1997_09_september_leader29sep speed laser checks

Motorists should not get too excited by last week’s ruling by Justice Terence Higgins of the ACT Supreme Court that police evidence about speed using a laser device was no more valid than that from the driver’s speedometer.

The driver asserted that he was doing the 80km/h speed limit, not the 101km/h asserted by the police on the basis of the laser device. The driver’s passengers backed him up.

Justice Higgins ruled that the court was not entitled to take for granted the accuracy of the laser equipment in the face of the driver’s uncontested evidence from his speedometer. In addition the driver was with a group of cars which may had added an element of doubt about whether the right car was targeted.

In any event it would be unfortunate if the case were seen as anything but a one-off incident. The sad fact remains that the primary reason for declining road tolls in the past decade has been the technological onslaught by police to send the message that the likelihood of being caught and punished if you speed or drink-drive is very high. That should remain the message.
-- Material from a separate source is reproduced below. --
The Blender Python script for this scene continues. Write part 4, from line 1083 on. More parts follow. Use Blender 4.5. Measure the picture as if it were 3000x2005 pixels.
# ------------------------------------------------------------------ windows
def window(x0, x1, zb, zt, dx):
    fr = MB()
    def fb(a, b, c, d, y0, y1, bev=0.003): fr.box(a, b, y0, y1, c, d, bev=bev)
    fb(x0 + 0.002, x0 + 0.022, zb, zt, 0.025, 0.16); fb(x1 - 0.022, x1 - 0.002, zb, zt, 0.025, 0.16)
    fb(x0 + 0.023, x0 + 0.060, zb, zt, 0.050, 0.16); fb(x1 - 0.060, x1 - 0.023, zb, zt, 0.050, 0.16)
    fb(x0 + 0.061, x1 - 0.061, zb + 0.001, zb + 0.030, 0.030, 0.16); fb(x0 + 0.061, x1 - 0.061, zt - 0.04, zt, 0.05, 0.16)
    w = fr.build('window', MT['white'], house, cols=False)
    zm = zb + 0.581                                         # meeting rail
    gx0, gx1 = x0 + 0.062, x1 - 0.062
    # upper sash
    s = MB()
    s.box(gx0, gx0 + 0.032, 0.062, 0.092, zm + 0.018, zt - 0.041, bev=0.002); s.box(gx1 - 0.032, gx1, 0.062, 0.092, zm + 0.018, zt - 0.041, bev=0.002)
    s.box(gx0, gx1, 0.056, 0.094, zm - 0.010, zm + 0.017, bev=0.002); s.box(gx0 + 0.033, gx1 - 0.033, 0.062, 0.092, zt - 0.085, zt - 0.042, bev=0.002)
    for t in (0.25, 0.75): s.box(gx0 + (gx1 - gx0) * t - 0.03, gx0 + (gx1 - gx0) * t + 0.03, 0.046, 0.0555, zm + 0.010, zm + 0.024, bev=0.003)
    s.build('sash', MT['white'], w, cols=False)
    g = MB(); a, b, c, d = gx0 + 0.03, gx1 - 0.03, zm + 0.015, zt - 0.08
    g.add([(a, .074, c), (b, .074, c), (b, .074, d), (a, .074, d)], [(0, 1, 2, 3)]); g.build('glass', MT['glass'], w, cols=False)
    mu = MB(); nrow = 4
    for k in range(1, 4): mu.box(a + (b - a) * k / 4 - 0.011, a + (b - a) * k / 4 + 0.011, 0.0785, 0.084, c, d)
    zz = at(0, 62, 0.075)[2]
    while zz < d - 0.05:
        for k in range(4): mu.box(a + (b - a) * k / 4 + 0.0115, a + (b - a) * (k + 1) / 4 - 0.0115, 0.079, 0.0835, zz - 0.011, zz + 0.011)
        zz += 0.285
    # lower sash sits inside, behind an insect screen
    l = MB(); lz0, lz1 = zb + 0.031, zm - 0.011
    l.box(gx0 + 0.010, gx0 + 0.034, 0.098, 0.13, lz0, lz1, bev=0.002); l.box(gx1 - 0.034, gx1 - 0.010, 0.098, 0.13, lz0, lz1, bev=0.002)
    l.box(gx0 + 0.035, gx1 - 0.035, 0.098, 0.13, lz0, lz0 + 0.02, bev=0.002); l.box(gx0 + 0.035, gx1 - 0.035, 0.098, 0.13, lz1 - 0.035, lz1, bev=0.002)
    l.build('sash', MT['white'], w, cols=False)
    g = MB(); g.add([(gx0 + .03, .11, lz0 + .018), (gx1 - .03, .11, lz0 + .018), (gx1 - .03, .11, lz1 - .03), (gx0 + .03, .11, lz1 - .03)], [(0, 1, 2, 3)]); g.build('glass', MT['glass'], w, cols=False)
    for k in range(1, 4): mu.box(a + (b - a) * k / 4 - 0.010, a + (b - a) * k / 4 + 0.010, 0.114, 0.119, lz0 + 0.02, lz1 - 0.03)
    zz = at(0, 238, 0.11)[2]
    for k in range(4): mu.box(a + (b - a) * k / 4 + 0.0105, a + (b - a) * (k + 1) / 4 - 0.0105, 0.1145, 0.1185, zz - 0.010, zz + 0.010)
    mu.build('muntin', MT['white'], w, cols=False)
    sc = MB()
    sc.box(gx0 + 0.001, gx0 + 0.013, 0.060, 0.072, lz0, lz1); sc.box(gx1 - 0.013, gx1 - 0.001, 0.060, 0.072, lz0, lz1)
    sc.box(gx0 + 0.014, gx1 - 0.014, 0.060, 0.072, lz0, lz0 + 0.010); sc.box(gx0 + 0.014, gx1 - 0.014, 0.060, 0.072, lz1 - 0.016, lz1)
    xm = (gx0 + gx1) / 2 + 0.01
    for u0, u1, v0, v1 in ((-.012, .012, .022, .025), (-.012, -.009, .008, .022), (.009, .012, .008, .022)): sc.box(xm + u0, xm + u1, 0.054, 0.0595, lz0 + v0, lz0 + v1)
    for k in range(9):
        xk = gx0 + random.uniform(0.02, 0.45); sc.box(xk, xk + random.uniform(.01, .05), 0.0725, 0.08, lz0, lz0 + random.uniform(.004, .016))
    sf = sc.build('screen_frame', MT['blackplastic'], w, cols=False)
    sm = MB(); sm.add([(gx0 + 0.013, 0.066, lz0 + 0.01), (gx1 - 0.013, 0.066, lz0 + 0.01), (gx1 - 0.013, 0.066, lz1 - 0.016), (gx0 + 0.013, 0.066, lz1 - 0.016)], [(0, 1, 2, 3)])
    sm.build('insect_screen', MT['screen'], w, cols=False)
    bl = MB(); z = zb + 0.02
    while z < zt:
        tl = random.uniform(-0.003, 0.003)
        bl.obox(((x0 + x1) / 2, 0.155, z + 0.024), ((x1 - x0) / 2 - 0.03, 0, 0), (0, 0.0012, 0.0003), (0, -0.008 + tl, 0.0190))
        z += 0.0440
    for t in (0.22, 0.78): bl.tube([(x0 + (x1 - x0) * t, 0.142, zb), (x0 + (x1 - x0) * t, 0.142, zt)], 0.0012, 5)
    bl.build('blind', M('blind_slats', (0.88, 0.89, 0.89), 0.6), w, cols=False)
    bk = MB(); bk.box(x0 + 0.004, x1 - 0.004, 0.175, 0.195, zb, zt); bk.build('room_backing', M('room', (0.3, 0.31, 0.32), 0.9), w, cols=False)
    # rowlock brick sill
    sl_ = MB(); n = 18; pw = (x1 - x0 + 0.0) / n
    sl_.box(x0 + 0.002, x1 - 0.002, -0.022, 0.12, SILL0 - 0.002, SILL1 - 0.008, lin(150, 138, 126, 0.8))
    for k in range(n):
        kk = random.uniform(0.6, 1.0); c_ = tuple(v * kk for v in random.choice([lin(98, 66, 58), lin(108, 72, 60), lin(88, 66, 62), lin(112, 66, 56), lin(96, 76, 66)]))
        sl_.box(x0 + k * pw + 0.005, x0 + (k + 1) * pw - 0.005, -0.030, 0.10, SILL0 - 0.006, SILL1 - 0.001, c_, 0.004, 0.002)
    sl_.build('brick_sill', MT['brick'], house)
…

It is unfortunate that in the past two decades some civil liberties have had to give way in the cause of lowering what had been an appalling road toll; now it is merely bad. Compulsory seat belts and helmets; speed and red-light cameras; laser guns and random-breath testing have their toll on civil liberties as driving cases become harder to defend in the face of the technological advantage of the prosecution.

No doubt a rare few innocent people have been convicted and fined. But we do not convict on the basis of beyond all doubt whatever.

But if the technological edge that increases the chance of being caught were to be relaxed, everything suggests that the core of speeding, red-light-running and drinking drivers would increase.